For Statewide Summaries:For each State providing data, Statewide statistical survey results will be included in ATTAINS as separate pie charts that will be followed by a series of charts showing assessment results from targeted monitoring. Text will be added to explain that the statistical survey results represent the condition of the resource (e.g., lakes, rivers and streams) Statewide and the targeted results reflect more intensive monitoring in specific waters.

For National Water Quality Reporting:For each State providing Statewide statistical survey results, EPA has developed an approach for using these data in national summary. This approach assumes that States will report both statistical survey and targeted monitoring assessment results to EPA.
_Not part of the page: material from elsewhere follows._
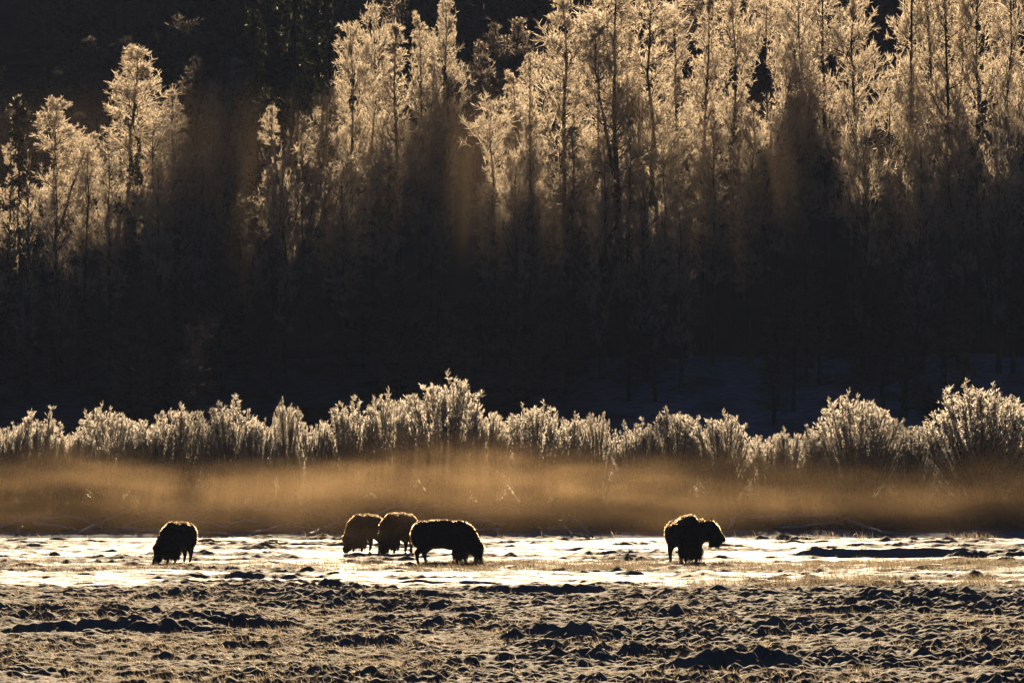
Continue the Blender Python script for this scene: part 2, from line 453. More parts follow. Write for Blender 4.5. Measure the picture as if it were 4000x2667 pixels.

  • Designated Use Support: Individual Uses

If a State reports designated use support information for individual uses derived both from a statewide statistical survey and targeted monitoring, the report will reflect the statistical survey results because they are representative of the entire resource rather than the subset assessed by targeted monitoring.

For example, if a State's statistical survey data show that of their 32,000 miles of rivers, 12,000 are impaired for Aquatic Life Use and 20,000 are not impaired, then those numbers will be used in the national report (even though the State may also report that they assessed 8,000 miles for Aquatic Life Use Support using a targeted approach, and of those 4,000 were impaired.

If the same State also reports on other uses (such as Recreation) using only targeted monitoring data (and no statistical survey data exist for this use), then the targeted conclusions will be used for those respective uses.

  • Designated Use Support: Overall

Statistical survey results will be used for the overall use attainment summary because they are representative of the conditions across the State for the water resource type.

  • Causes of Impairment

For States that use both a statistical survey and targeted monitoring to identify the extent of waters affected by a given cause (e.g., sediment or nutrients), statistical survey results will be used for the overall use attainment summary because they are representative of the conditions across the State for the water resource type.

For example, if a State reports that its statistical survey finds sediment impairing 1,000 miles of stream, but targeted monitoring finds sediment impairing only 800 miles of stream, then the statistical survey finding -- 1,000 stream miles -- will be used for national reporting purposes. If causes of impairment are reported based only on targeted monitoring (i.e., no statistical survey data exist), then these targeted monitoring results will be used in the national summary.